***** Raw records *****

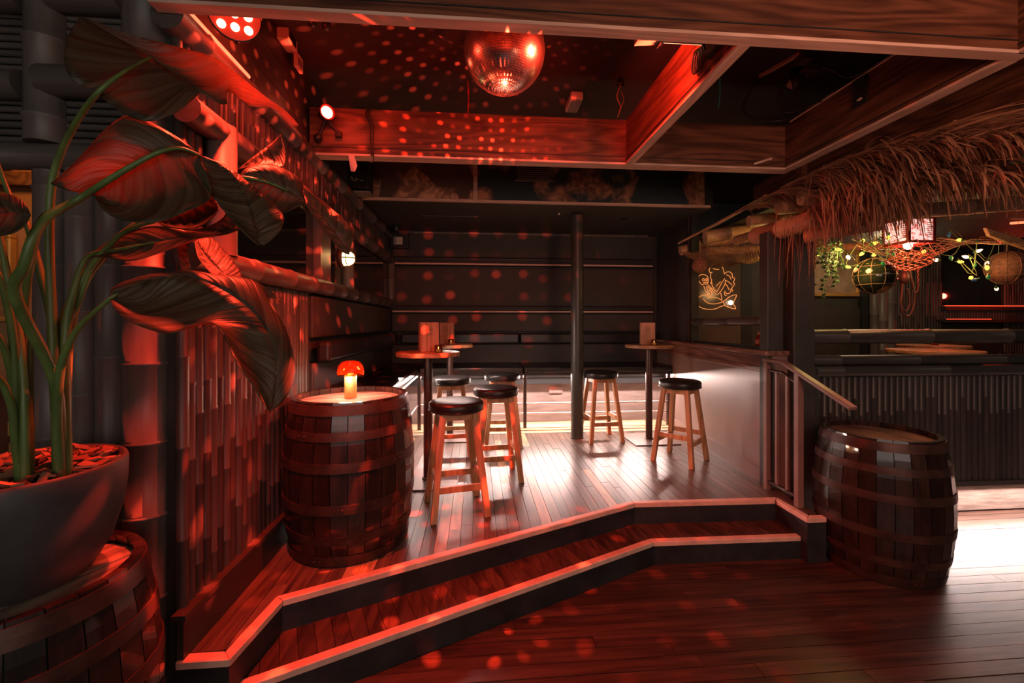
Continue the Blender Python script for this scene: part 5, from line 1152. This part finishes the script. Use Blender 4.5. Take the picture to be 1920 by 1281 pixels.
t = thing('ceiling_batten', 'short pale batten fixed to the ceiling left of the cable tangle', 'batten', (2.02, 2.7, 3.33))
MB().beam((1.97, 2.82, 3.325), (2.06, 2.56, 3.325), .022, .02).obj('batten', 'strip_y', t); MB().ball((1.965, 2.83, 3.32), .008, 6, 4).obj('screw', 'iron', t)
t = thing('smoke_detector', 'pale round smoke detector on the ceiling beside the right-hand beam', 'detector', (2.40, 3.0, 3.3))
MB().lathe([(0, -.05), (.035, -.048), (.05, -.03), (.055, 0), (0, 0)], 20, (2.26, 2.86, 3.335)).obj('body', 'white', t)
tag(bevel(MB().box((2.325, 2.37, 2.93), (2.339, 2.46, 3.10)).obj('black_plate', 'darker'), .002, 1), 'black switch plate fixed on the face of the right-hand beam', 'plate')
tag(MB().ball((2.322, 2.41, 2.965), .012, 10, 6, sc=(.6, 1.6, .7)).obj('plate_knob', 'nose'), 'pale knob on the black plate of the right-hand beam', 'knob')
tag(MB().beam((2.985, 2.80, 2.815), (2.985, 2.42, 2.865), .012, .022, (1, 0, 0)).obj('loose_batten', 'nose'), 'loose pale stick leaning along the far right beam', 'batten')
tag(MB().beam((2.08, 3.045, 2.80), (2.22, 3.045, 2.845), .012, .014).obj('wooden_peg', 'strip_x'), 'short pale peg stuck to the middle beam near its right end', 'peg')
tag(MB().tube([(2.36, 2.12, 3.33), (2.36, 2.12, 3.10)], .009, 8).obj('conduit', 'redpaint'), 'thin red-brown conduit dropping to the right-hand beam', 'pipe')
tag(MB().box((2.75, 3.4, 2.5), (2.80, 3.46, 3.33)).obj('hanging_strut', 'beam_x'), 'wooden strut hanging from the ceiling behind the thatch', 'strut')
b = MB(); P = [(-.885, 3.048, 2.77), (-.845, 3.045, 2.765), (-.825, 3.05, 2.70), (-.84, 3.04, 2.655), (-.868, 3.05, 2.66)]
b.hexa([(x, y-.004, z) for x, y, z in P], [(x, y+.004, z) for x, y, z in P])
tag(b.obj('cloth_strip', 'white'), 'scrap of pale cloth hanging from the left end of the middle beam', 'cloth')
t = thing('loudspeaker', 'black loudspeaker hung under the middle beam at the left wall', 'speaker', (-1.07, 4.1, 2.95))
bevel(MB().box((-1.18, 4.0, 2.835), (-.985, 4.2, 3.12)).obj('cabinet', 'black', t), .01)
g = MB()
for k in range(9): g.box((-1.165, 3.994, 2.87+k*.026), (-1.0, 3.998, 2.874+k*.026)).box((-1.16+k*.019, 3.994, 2.86), (-1.157+k*.019, 3.998, 3.10))
g.obj('grille', 'darker', t)
MB().tube(smooth_pts([(-1.12, 3.992, 2.905), (-1.14, 3.992, 2.93), (-1.125, 3.992, 2.935), (-1.115, 3.992, 2.91), (-1.09, 3.992, 2.905), (-1.095, 3.992, 2.93), (-1.075, 3.992, 2.915), (-1.055, 3.992, 2.91), (-1.03, 3.992, 2.905)], 4), .0025, 5).obj('logo', 'white', t)
MB().box((-1.19, 4.0, 2.80), (-.97, 4.15, 2.815)).obj('shelf', 'grey', t)
t = thing('security_camera', 'small dome security camera on the soffit in the left back corner', 'camera', (-1.0, 5.55, 2.83))
MB().lathe([(0, 0), (.06, 0), (.06, -.03), (0, -.03)], 18, (-1.02, 5.55, 2.85)).obj('mount', 'black', t); MB().ball((-1.02, 5.55, 2.815), .045, 14, 10).obj('dome', 'float', t)
t = thing('wall_box', 'black wall box with a white cover in the left back corner', 'box', (-1.03, 5.84, 2.7))
bevel(MB().box((-1.13, 5.77, 2.60), (-.90, 5.86, 2.835)).obj('housing', 'black', t), .006); bevel(MB().box((-1.09, 5.755, 2.65), (-.975, 5.77, 2.75)).obj('cover', 'white', t), .004); MB().box((-1.08, 5.752, 2.66), (-1.06, 5.755, 2.74)).obj('print', 'grey', t)
t = thing('downlight', 'small dark downlight in the soffit right of the column', 'downlight', (1.75, 4.9, 2.84))
MB().lathe([(.02, -.012), (.045, -.012), (.05, 0), (0, 0)], 18, (1.75, 4.95, 2.85)).obj('ring', 'black', t)
tag(MB().ball((.93, 4.75, 2.838), .014, 10, 6).obj('sprinkler_head', 'white'), 'tiny white sprinkler head in the soffit left of the column', 'sprinkler')
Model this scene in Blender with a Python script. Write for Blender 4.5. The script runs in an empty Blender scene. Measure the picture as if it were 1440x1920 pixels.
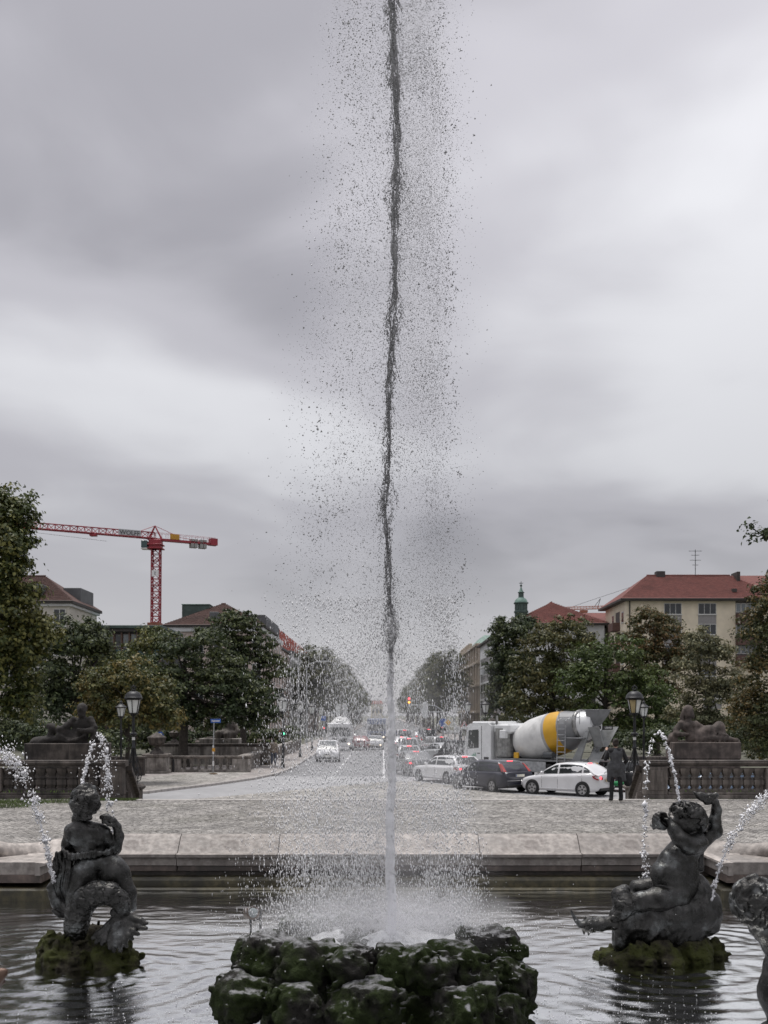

*****

[Challenge]
Leave out the pictures, and give all the records again exactly.

[Exercise solution]
Continue the Blender Python script for this scene: part 5, from line 1152. This part finishes the script. Use Blender 4.5. Take the picture to be 1920 by 1281 pixels.
t = thing('ceiling_batten', 'short pale batten fixed to the ceiling left of the cable tangle', 'batten', (2.02, 2.7, 3.33))
MB().beam((1.97, 2.82, 3.325), (2.06, 2.56, 3.325), .022, .02).obj('batten', 'strip_y', t); MB().ball((1.965, 2.83, 3.32), .008, 6, 4).obj('screw', 'iron', t)
t = thing('smoke_detector', 'pale round smoke detector on the ceiling beside the right-hand beam', 'detector', (2.40, 3.0, 3.3))
MB().lathe([(0, -.05), (.035, -.048), (.05, -.03), (.055, 0), (0, 0)], 20, (2.26, 2.86, 3.335)).obj('body', 'white', t)
tag(bevel(MB().box((2.325, 2.37, 2.93), (2.339, 2.46, 3.10)).obj('black_plate', 'darker'), .002, 1), 'black switch plate fixed on the face of the right-hand beam', 'plate')
tag(MB().ball((2.322, 2.41, 2.965), .012, 10, 6, sc=(.6, 1.6, .7)).obj('plate_knob', 'nose'), 'pale knob on the black plate of the right-hand beam', 'knob')
tag(MB().beam((2.985, 2.80, 2.815), (2.985, 2.42, 2.865), .012, .022, (1, 0, 0)).obj('loose_batten', 'nose'), 'loose pale stick leaning along the far right beam', 'batten')
tag(MB().beam((2.08, 3.045, 2.80), (2.22, 3.045, 2.845), .012, .014).obj('wooden_peg', 'strip_x'), 'short pale peg stuck to the middle beam near its right end', 'peg')
tag(MB().tube([(2.36, 2.12, 3.33), (2.36, 2.12, 3.10)], .009, 8).obj('conduit', 'redpaint'), 'thin red-brown conduit dropping to the right-hand beam', 'pipe')
tag(MB().box((2.75, 3.4, 2.5), (2.80, 3.46, 3.33)).obj('hanging_strut', 'beam_x'), 'wooden strut hanging from the ceiling behind the thatch', 'strut')
b = MB(); P = [(-.885, 3.048, 2.77), (-.845, 3.045, 2.765), (-.825, 3.05, 2.70), (-.84, 3.04, 2.655), (-.868, 3.05, 2.66)]
b.hexa([(x, y-.004, z) for x, y, z in P], [(x, y+.004, z) for x, y, z in P])
tag(b.obj('cloth_strip', 'white'), 'scrap of pale cloth hanging from the left end of the middle beam', 'cloth')
t = thing('loudspeaker', 'black loudspeaker hung under the middle beam at the left wall', 'speaker', (-1.07, 4.1, 2.95))
bevel(MB().box((-1.18, 4.0, 2.835), (-.985, 4.2, 3.12)).obj('cabinet', 'black', t), .01)
g = MB()
for k in range(9): g.box((-1.165, 3.994, 2.87+k*.026), (-1.0, 3.998, 2.874+k*.026)).box((-1.16+k*.019, 3.994, 2.86), (-1.157+k*.019, 3.998, 3.10))
g.obj('grille', 'darker', t)
MB().tube(smooth_pts([(-1.12, 3.992, 2.905), (-1.14, 3.992, 2.93), (-1.125, 3.992, 2.935), (-1.115, 3.992, 2.91), (-1.09, 3.992, 2.905), (-1.095, 3.992, 2.93), (-1.075, 3.992, 2.915), (-1.055, 3.992, 2.91), (-1.03, 3.992, 2.905)], 4), .0025, 5).obj('logo', 'white', t)
MB().box((-1.19, 4.0, 2.80), (-.97, 4.15, 2.815)).obj('shelf', 'grey', t)
t = thing('security_camera', 'small dome security camera on the soffit in the left back corner', 'camera', (-1.0, 5.55, 2.83))
MB().lathe([(0, 0), (.06, 0), (.06, -.03), (0, -.03)], 18, (-1.02, 5.55, 2.85)).obj('mount', 'black', t); MB().ball((-1.02, 5.55, 2.815), .045, 14, 10).obj('dome', 'float', t)
t = thing('wall_box', 'black wall box with a white cover in the left back corner', 'box', (-1.03, 5.84, 2.7))
bevel(MB().box((-1.13, 5.77, 2.60), (-.90, 5.86, 2.835)).obj('housing', 'black', t), .006); bevel(MB().box((-1.09, 5.755, 2.65), (-.975, 5.77, 2.75)).obj('cover', 'white', t), .004); MB().box((-1.08, 5.752, 2.66), (-1.06, 5.755, 2.74)).obj('print', 'grey', t)
t = thing('downlight', 'small dark downlight in the soffit right of the column', 'downlight', (1.75, 4.9, 2.84))
MB().lathe([(.02, -.012), (.045, -.012), (.05, 0), (0, 0)], 18, (1.75, 4.95, 2.85)).obj('ring', 'black', t)
tag(MB().ball((.93, 4.75, 2.838), .014, 10, 6).obj('sprinkler_head', 'white'), 'tiny white sprinkler head in the soffit left of the column', 'sprinkler')
Model this scene in Blender with a Python script. Write for Blender 4.5. The script runs in an empty Blender scene. Measure the picture as if it were 1440x1920 pixels.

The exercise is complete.